▶ **Challenge**:
State only the number of lines that contain the string "picture".

[Data segment start]

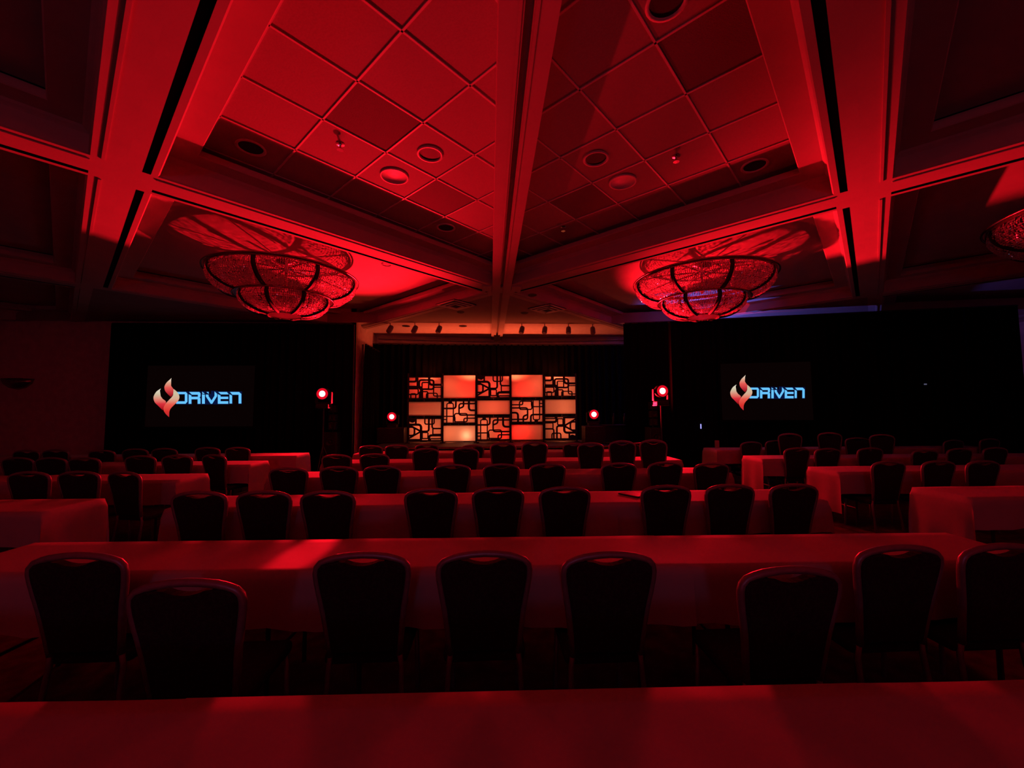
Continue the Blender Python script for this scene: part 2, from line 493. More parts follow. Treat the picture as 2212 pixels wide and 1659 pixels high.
for px, py, w_ in ((1133, 676, 'right of the track before the stage'), (995, 674, 'left of the track before the stage'), (835, 571, 'inside the left chandelier coffer'), (1150, 637, 'beside the right chandelier beam')):
    fitting('ceiling_downlight', px, py, CEIL - 0.001 if py > 600 else TILE_Z, [(0.1, 0), (0.1, -0.01), (0.085, -0.012), (0.08, -0.002)], M_DARKMETAL, 'small dark downlight ' + w_, 'downlight', 'small downlights around the stage', extra=[(0.08, -0.002), (0.05, -0.004)])
# track lights on the soffit edge
def track_head(px, py, label, yaw_):
    p = ony(px, py, EDGE_Y - 0.02 if px < 1240 else EDGE_Y - 0.02)
    z = CEIL
    t = thing('track_spotlight', label, 'spotlight', (p.x, EDGE_Y + 0.12, AZ), yaw_, 'track spotlights over the stage front')
    bm = new(); box(bm, (-0.05, -0.03, -0.03), (0.05, 0.03, 0.0), bev=0.004); obj('track_adapter', bm, M_TRACK, t)
    bm = new(); tube(bm, [(0, 0, -0.03), (0, 0, -0.12)], 0.012); obj('stem', bm, M_TRACK, t)
    bm = new(); mt = Matrix.Translation((0, 0, -0.22)) @ Matrix.Rotation(R(-25), 4, 'X') @ Matrix.Rotation(R(14), 4, 'Y')
    rr = lathe(bm, [(0.03, 0.12), (0.065, 0.10), (0.075, 0.04), (0.075, -0.10), (0.06, -0.12)], 16, mt); bm.faces.new(rr[0]); bm.faces.new(rr[-1])
    obj('lamp_can', bm, M_TRACK, t)
for k, (px, py) in enumerate(((840, 708), (894, 706), (947, 705), (1128, 707), (1178, 707), (1230, 707), (1283, 707))):
    o_ = ('first', 'second', 'third', 'fourth', 'fifth', 'sixth', 'seventh')[k]
    track_head(px, py, f'grey track spotlight, {o_} from left on the stage soffit', R(-20 + 7 * k))
for px, w_ in ((877, 'left'), (1000, 'right')):
    fitting('ceiling_downlight', px, 704, AZ - 0.002, [(0.12, 0), (0.12, -0.01), (0.1, -0.012), (0.09, -0.002)], M_DARKMETAL, f'{w_} flat downlight in the glowing stage recess ceiling', 'downlight', 'downlights in the stage recess', extra=[(0.09, -0.002), (0.05, -0.004)])

# ------------------------------------------------------------------ chandeliers
CR = 1.5
UP_PROF = [(1.46, -0.02), (1.475, -0.10), (1.44, -0.20), (1.36, -0.29), (1.25, -0.36), (1.12, -0.41), (0.98, -0.44)]
LO_PROF = [(0.88, -0.46), (0.90, -0.54), (0.86, -0.63), (0.77, -0.71), (0.64, -0.775), (0.50, -0.82), (0.36, -0.84)]
def bead_sector(prof, rows, cols, gap):
    pr = catmull([(r, 0, z) for r, z in prof], 6)
    # equal spacing along profile
    L = [0]
    for a, b in zip(pr, pr[1:]): L.append(L[-1] + (b - a).length)
    verts, faces = [], []
    for i in range(rows):
        s = L[-1] * (i + 0.5) / rows
        k = max(q for q in range(len(L)) if L[q] <= s); k = min(k, len(pr) - 2)
        f = (s - L[k]) / max(1e-6, L[k + 1] - L[k]); p = pr[k].lerp(pr[k + 1], f); tan = (pr[k + 1] - pr[k]).normalized()
        nrm = Vector((tan.z, 0, -tan.x))
        h = L[-1] / rows * 0.6
        half = math.pi / 8 - gap / p.x
        for j in range(cols):
            a = -half + 2 * half * (j + 0.5) / cols
            w_ = half / cols * p.x * 0.98
            ca, sa = math.cos(a), math.sin(a)
            rot = lambda v: Vector((v.x * ca - v.y * sa, v.x * sa + v.y * ca, v.z))
            tw = random.uniform(-1.1, 1.1); side = (Vector((0, 1, 0)) * math.cos(tw) + nrm * math.sin(tw)); nn = (nrm * math.cos(tw) - Vector((0, 1, 0)) * math.sin(tw))
            p_ = p + nrm * random.uniform(-0.012, 0.012)
            b = len(verts)
            for q in (tan * h, -tan * h, side * w_, -side * w_, nn * 0.012, -nn * 0.012):
                verts.append(rot(p_ + q))
            for f_ in ((0, 2, 4), (2, 1, 4), (1, 3, 4), (3, 0, 4), (2, 0, 5), (1, 2, 5), (3, 1, 5), (0, 3, 5)):
                faces.append(tuple(b + x for x in f_))
    me = bpy.data.meshes.new('crystal_panel'); me.from_pydata(verts, [], faces); me.materials.append(M_CRYSTAL); me.materials.append(M_FACET)
    for b in range(len(faces) // 8):
        if random.random() < 0.10:
            for f_ in range(8): me.polygons[b * 8 + f_].material_index = 1
    return me
UP_ME = bead_sector(UP_PROF, 20, 26, 0.045)
LO_ME = bead_sector(LO_PROF, 16, 18, 0.04)
def ring(r, z, rad, flat=1.0, seg=64):
    bm = new(); tube(bm, [(r * math.cos(2 * math.pi * k / seg), r * math.sin(2 * math.pi * k / seg), z) for k in range(seg)], rad, 8, closed=True, flat=flat)
    return bm
def band(bm, r, z0, z1, th=0.02, seg=64):
    rr = lathe(bm, [(r, z0), (r, z1), (r - th, z1), (r - th, z0), (r, z0)], seg)
def make_chandelier():
    t = thing('crystal_chandelier', '', 'chandelier', group='crystal bowl chandeliers')
    bm = new(); band(bm, 1.50, -0.02, 0.05, 0.03); obj('top_hoop', bm, M_BRONZE, t, smooth=False)
    bm = ring(1.54, 0.02, 0.018); obj('outer_ring', bm, M_BRONZE, t, smooth=True)
    bm = new(); band(bm, 0.98, -0.47, -0.43, 0.06); obj('middle_hoop', bm, M_BRONZE, t)
    bm = ring(1.0, -0.465, 0.02); obj('middle_ring', bm, M_BRONZE, t, smooth=True)
    bm = new(); band(bm, 0.36, -0.86, -0.83, 0.03, 32); obj('bottom_hoop', bm, M_BRONZE, t)
    bm = new(); rr = lathe(bm, [(0.34, -0.845), (0.2, -0.86), (0.02, -0.865)], 32); bm.faces.new(rr[-1]); obj('bottom_glass', bm, M_CRYSTAL, t, smooth=True)
    for k in range(8):
        a = k * math.pi / 4 + math.pi / 8
        bm = new()
        for pr in (UP_PROF, LO_PROF):
            pts = catmull([(r - 0.01, 0, z) for r, z in pr], 4)
            tube(bm, [(p.x * math.cos(a), p.x * math.sin(a), p.z) for p in pts], 0.045, 6, flat=1.0)
        obj('rib', bm, M_SLOT, t)
        for me in (UP_ME, LO_ME):
            o = link('crystal_panel', me, None, t); o.rotation_euler = (0, 0, k * math.pi / 4)
            o['kind'] = 'stuff'
        bm = new()
        tube(bm, [(1.47 * math.cos(a), 1.47 * math.sin(a), 0.05), (0.8 * math.cos(a), 0.8 * math.sin(a), 0.17), (0.03 * math.cos(a), 0.03 * math.sin(a), 0.22)], 0.016, 6)
        obj('arm', bm, M_BRONZE, t)
    for k in range(6):
        a = k * math.pi / 3
        bm = new(); x, y = 0.75 * math.cos(a), 0.75 * math.sin(a)
        lathe(bm, [(0.0, -0.10), (0.035, -0.08), (0.045, -0.02), (0.03, 0.04), (0.018, 0.07), (0.018, 0.18), (0, 0.18)], 12, Matrix.Translation((x, y, 0)))
        obj('bulb', bm, M_WHITE, t)
    bm = new(); tube(bm, [(0, 0, -0.2), (0, 0, 0.39)], 0.03, 10); obj('stem', bm, M_BRONZE, t)
    bm = new(); rr = lathe(bm, [(0.22, 0.395), (0.2, 0.36), (0.05, 0.33), (0.03, 0.30)], 24); obj('canopy', bm, M_BRONZE, t, smooth=True)
    return t
ch0 = make_chandelier()
for k, (px, py, D, lab) in enumerate(((618, 600, 7.95, 'large crystal bowl chandelier glowing red above the left screen'), (1516, 603, 8.25, 'large crystal bowl chandelier glowing red above the right screen'), (2465, 470, 5.2, 'dim crystal chandelier cut by the right edge of the picture'))):
    o = ch0 if k == 0 else copy_tree(ch0)
    p = onD(px, py, D)
    o.location = (p.x, p.y, TILE_Z + 0.015 - 0.395 * 0.87); o['label'] = lab
    o.rotation_euler = (0, 0, math.atan2(p.y, p.x)); o.scale = (0.87, 0.87, 0.87)

# ------------------------------------------------------------------ drapes
def drape(name, p, q, z0, z1, label, pw=1.15, amp=0.05):
    p = Vector((p[0], p[1], 0)); q = Vector((q[0], q[1], 0)); d = q - p; L = d.length
    t = thing(name, label, 'drape', p, math.atan2(d.y, d.x))
    n = max(1, round(L / pw)); wpan = L / n
    for k in range(n):
        bm = new(); prev = None; m = 40
        for i in range(m + 1):
            x = wpan * (k - 0.03 + 1.06 * i / m)
            y = amp * math.sin(i / m * 2 * math.pi * 5 + k) + 0.015 * math.sin(i * 1.7 + k * 2.1)
            a = bm.verts.new((x, y, z0 + .02)); b = bm.verts.new((x, y * 0.6, z1))
            if prev: bm.faces.new((prev[0], a, b, prev[1]))
            prev = (a, b)
        obj('drape_panel', bm, M_DRAPE, t, smooth=True)
    bm = new(); tube(bm, [(0, 0, z1), (L, 0, z1)], 0.025, 8); obj('crossbar', bm, M_DARKMETAL, t)
    for x in (0.0, L):
        bm = new(); tube(bm, [(x, 0.09, z0), (x, 0.09, z1)], 0.025, 8); obj('upright', bm, M_DARKMETAL, t)
    return t
dl0 = onz(243, 699, 3.98); dl1 = onz(763, 700, 3.98)
drape('drape', (dl0.x, dl0.y), (dl1.x, dl1.y), 0, 3.98, 'tall black drape wall behind the left screen')
dr0 = onz(1349, 699, 3.98); dr1 = onz(2197, 660, 3.98)
drape('drape', (dr0.x, dr0.y), (dr1.x, dr1.y), 0, 3.98, 'tall black drape wall behind the right screen')
db0 = ony(790, 730, 13.35); db1 = ony(1420, 730, 13.35)
drape('drape', (db0.x, 13.4), (db1.x, 13.4), STAGE_Z, 3.80, 'black backdrop drape hanging behind the glowing stage panels')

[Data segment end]

▶ **Output of the exercise**:
2